• [What is being asked]: Write out, word for word, only the data from its first line to the line containing "COL = scn.collection".

• [Data extract]:
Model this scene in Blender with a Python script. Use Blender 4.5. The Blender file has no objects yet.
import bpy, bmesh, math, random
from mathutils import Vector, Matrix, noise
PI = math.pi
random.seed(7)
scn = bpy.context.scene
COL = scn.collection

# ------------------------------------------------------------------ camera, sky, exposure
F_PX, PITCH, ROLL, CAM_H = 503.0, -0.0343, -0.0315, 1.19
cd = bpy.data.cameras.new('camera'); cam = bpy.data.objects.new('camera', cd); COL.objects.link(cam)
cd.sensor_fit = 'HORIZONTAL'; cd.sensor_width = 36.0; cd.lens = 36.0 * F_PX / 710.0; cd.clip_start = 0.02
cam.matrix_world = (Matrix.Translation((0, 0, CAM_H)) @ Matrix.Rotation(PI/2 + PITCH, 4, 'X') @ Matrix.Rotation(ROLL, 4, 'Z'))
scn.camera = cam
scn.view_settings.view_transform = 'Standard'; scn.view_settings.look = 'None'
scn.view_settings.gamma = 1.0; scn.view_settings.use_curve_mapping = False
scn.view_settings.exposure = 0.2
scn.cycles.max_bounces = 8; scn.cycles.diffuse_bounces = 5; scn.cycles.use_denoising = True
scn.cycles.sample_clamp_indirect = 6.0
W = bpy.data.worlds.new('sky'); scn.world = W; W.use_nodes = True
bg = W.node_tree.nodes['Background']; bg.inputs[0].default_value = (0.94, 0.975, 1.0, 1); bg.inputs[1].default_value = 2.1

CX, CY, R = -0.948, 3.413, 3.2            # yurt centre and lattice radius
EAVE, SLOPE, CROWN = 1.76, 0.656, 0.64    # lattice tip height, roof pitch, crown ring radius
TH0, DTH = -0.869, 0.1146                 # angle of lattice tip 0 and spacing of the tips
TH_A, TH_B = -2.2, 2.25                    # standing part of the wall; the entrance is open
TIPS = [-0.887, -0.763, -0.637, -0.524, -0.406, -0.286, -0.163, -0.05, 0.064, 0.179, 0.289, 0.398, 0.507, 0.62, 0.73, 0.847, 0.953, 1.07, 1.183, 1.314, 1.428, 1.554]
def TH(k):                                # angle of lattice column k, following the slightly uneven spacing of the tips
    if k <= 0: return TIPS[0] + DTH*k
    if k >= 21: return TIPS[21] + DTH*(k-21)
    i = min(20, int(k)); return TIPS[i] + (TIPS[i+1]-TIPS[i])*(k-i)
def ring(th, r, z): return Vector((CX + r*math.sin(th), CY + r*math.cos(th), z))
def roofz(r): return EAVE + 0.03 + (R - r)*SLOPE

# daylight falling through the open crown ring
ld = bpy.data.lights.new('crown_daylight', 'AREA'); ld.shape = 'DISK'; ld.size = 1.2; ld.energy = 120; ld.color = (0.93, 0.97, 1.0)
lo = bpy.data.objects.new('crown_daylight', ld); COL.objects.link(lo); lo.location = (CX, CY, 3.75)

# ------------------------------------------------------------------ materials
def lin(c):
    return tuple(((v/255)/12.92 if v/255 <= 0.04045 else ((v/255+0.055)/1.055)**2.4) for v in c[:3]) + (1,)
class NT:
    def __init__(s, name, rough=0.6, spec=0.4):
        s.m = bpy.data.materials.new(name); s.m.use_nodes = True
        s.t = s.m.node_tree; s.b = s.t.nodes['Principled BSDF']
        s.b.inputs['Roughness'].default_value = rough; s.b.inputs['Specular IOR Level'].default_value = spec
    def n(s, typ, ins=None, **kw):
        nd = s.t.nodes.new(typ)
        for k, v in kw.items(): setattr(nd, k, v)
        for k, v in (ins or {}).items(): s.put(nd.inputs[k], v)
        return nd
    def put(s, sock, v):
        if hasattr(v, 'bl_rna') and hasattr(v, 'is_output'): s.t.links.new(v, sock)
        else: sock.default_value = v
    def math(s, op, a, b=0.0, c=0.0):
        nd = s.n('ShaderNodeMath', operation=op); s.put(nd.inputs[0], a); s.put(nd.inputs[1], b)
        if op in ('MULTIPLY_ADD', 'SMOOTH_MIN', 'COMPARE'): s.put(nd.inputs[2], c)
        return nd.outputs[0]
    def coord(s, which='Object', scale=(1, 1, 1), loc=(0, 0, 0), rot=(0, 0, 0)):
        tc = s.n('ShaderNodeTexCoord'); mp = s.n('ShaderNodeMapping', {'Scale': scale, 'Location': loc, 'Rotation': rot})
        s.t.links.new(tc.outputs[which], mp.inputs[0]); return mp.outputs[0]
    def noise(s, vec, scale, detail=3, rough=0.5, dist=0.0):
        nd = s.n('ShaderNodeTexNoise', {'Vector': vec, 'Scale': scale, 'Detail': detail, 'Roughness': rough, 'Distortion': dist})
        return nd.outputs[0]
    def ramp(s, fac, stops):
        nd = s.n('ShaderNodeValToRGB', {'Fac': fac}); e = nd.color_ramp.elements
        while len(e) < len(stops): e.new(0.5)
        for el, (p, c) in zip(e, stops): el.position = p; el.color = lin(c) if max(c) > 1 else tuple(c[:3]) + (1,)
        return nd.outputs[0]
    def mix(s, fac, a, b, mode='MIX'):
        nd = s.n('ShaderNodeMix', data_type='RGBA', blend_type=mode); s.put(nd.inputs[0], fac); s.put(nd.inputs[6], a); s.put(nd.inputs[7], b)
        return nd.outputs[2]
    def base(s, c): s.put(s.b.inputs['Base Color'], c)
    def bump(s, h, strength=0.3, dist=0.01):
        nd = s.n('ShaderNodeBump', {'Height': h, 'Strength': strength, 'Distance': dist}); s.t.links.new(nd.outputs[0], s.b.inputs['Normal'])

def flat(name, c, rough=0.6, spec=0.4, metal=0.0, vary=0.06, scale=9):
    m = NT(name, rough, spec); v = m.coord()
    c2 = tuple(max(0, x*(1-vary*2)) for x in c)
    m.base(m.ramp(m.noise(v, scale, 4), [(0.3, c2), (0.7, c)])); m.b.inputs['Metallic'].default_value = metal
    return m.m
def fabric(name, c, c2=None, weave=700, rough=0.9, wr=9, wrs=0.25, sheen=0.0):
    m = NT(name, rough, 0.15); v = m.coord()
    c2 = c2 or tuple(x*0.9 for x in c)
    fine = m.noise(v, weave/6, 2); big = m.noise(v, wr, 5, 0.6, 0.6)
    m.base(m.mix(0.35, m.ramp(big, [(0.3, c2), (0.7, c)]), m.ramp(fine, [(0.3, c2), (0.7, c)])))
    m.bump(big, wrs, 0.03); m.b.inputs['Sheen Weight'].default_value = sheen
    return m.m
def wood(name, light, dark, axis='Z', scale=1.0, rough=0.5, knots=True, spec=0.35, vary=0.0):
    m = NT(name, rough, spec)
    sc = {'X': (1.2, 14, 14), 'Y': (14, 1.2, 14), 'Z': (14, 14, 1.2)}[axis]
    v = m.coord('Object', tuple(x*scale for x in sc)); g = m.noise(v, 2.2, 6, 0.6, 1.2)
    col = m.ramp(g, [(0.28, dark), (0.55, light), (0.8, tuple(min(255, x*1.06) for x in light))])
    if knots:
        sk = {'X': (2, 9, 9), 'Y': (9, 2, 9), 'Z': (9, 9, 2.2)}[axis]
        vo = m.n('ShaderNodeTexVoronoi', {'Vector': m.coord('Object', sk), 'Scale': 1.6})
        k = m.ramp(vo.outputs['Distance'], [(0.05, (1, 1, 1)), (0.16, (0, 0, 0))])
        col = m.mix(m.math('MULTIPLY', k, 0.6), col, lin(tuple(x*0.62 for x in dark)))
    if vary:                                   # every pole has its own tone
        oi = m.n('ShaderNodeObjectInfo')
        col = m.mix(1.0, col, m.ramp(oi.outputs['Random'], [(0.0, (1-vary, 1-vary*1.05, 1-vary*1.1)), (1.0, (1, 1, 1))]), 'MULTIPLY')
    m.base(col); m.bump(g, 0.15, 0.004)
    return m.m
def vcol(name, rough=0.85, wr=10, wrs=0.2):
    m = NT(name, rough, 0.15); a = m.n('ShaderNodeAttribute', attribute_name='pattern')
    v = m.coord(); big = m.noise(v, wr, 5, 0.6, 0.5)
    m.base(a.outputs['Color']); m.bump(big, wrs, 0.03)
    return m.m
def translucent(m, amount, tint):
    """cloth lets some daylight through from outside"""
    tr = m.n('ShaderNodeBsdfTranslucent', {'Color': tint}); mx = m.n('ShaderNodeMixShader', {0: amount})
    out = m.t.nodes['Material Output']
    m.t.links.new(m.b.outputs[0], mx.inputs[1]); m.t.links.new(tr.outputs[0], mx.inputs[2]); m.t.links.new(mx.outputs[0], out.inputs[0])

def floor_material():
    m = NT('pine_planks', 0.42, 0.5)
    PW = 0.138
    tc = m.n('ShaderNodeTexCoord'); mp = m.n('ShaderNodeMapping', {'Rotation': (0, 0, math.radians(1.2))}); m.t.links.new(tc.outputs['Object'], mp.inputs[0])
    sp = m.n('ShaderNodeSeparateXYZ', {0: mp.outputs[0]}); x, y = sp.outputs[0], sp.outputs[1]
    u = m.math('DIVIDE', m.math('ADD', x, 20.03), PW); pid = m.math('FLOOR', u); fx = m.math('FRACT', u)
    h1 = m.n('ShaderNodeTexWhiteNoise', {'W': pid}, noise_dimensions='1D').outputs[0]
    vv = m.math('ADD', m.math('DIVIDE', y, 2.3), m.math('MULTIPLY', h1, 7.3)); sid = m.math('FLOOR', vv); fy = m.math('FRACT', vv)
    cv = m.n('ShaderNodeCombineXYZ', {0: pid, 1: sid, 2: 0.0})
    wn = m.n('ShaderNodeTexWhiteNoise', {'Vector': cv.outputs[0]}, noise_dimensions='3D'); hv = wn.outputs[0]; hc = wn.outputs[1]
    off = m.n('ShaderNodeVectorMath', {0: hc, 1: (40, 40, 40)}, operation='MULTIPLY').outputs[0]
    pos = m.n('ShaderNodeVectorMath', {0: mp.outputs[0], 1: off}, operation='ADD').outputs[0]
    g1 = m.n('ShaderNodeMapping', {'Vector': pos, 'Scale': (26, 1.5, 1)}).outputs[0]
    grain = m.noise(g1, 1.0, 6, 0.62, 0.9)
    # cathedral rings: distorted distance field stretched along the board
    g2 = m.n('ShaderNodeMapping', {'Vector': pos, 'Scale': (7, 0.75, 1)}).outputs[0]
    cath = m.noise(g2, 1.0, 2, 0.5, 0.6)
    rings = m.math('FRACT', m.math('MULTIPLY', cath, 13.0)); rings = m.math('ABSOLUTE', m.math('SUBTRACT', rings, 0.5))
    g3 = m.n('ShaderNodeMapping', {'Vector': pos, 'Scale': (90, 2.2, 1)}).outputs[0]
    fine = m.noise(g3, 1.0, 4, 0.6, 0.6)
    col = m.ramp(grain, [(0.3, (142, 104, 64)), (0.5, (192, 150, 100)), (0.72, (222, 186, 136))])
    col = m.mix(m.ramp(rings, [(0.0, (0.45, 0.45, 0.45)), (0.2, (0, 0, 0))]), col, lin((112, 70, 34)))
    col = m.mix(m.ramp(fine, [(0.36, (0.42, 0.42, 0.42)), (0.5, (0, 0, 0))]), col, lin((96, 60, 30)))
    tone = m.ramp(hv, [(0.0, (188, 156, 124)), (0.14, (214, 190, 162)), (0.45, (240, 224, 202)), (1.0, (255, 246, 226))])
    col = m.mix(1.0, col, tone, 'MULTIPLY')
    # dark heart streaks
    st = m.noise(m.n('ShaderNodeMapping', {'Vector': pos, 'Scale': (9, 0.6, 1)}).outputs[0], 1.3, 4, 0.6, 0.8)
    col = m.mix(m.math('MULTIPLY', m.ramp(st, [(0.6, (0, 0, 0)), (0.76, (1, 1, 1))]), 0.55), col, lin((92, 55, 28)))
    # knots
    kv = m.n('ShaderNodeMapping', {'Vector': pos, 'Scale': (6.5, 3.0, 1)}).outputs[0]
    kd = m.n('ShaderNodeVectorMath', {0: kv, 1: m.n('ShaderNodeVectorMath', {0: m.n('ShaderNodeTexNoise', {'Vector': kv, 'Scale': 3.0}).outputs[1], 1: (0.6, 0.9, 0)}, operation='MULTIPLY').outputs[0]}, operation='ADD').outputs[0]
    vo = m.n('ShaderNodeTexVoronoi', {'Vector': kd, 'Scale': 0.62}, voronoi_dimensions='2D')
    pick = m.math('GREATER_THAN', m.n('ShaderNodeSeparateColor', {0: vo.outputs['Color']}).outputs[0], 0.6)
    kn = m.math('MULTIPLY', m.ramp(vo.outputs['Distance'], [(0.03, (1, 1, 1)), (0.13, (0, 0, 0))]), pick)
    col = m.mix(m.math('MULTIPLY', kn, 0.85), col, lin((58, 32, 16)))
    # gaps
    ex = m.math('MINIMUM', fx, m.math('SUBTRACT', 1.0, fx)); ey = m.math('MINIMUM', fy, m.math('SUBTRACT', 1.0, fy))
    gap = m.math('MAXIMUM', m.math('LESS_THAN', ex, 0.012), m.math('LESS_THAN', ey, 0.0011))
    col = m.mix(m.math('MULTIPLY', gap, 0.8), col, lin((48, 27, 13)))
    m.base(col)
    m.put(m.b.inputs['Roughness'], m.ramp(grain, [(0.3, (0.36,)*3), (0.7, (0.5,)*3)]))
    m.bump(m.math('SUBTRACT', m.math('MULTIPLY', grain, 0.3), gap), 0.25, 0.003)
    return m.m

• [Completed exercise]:
Model this scene in Blender with a Python script. Use Blender 4.5. The Blender file has no objects yet.
import bpy, bmesh, math, random
from mathutils import Vector, Matrix, noise
PI = math.pi
random.seed(7)
scn = bpy.context.scene
COL = scn.collection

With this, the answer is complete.